With this outstanding collection, Bjorlin makes many other vital contributions to the church’s song. There are hymns that ponder the relationship between faith and doubt, such as “Ask the Complicated Questions” and “O Spirit, Send Doubt.” There are hymns that introduce feminine characters in familiar songs of faith, as “Children of the Heavenly Father” becomes “As a Mother Loves Her Children” and “The God of Abraham Praise” becomes “The God of Sarah Praise” with a stanza for Hagar. Two hymns, “The Heavens Tell of Your Creative Glory” (Los cielos cuentan la gloria de Dios) and “When the World Is Controlled by Petty Tyrants” (Cuando el mundo padece tiranías) are translations of works by modern Spanish-language hymnwriters. There are hymns that reconsider metaphors of darkness and light, such as “Darkness Is a Gift of God” and “When God First Promised Abram.” And there are seven new Advent hymns, including “Advent Begins in the Darkness of Night.”

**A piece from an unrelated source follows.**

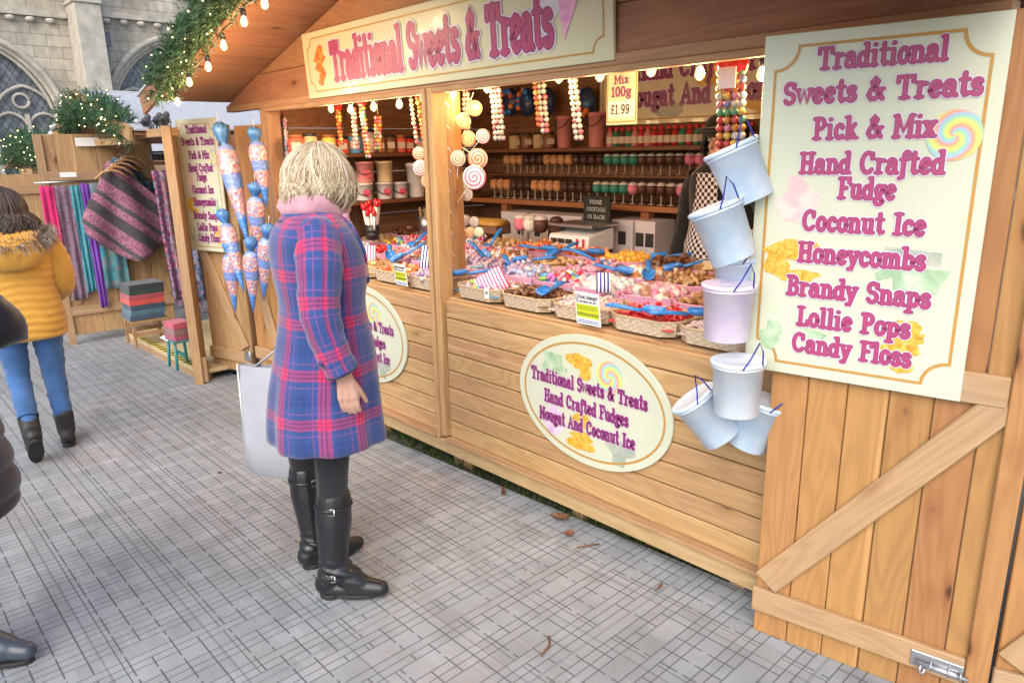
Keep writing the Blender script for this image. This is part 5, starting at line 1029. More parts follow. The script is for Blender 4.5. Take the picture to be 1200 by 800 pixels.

Worship planners will find this to be an imminently useful body of work. The thematic index enumerates hymns pertaining to the life of daily discipleship (anxiety, courage, imagination, memory, risk, wonder), matters of the church’s mission (environment, greed, hunger, inclusion, justice, reconciliation), significant pastoral occasions (marriage, motherhood, ordination, pastoral transitions, vocation, weddings), as well as festivals and seasons of the Christian year (Christmas, Holy Thursday, Good Friday, Easter, Pentecost, All Saints).
In the anecdotes that accompany each hymn text, Bjorlin reveals that he often finds inspiration in the words of poets, theologians, and other thinkers such as Wendell Berry, Brené Brown, James Cone, Madeleine L’Engle, C. S. Lewis, and Barbara Brown Taylor. This literary influence is evident in Bjorlin’s own graceful and thoughtful writing. Other texts arise from events in the author’s life and relationships with family, friends, and mentors in ministry.
Bjorlin’s musical collaborators in Protest of Praise include William Beckstrand, Benjamin Brody, Lim Swee Hong, Sally Ann Morris, Randall Sensmeier, Joel Sierra, and Horacio Vivares. New compositions by these composers are found alongside well-known hymn tunes such as ar hyd y nos, hymn to joy, nettleton, resignation, and slane. This juxtaposition yields an engaging diversity of musical styles and cultural traditions.
As Bjorlin writes in the introduction to this work, “The act of true praise is always a protest against all that curses or denigrates the Creator’s world and the people made in the Creator’s image; and an act of true protest is always in praise of a world that the protestor has begun to envision and works to make real. Praise is protest; protest is praise” (p. 10). In this spirit, I commend this hymn collection to the church, praying that it will inspire our witness and incite our worship.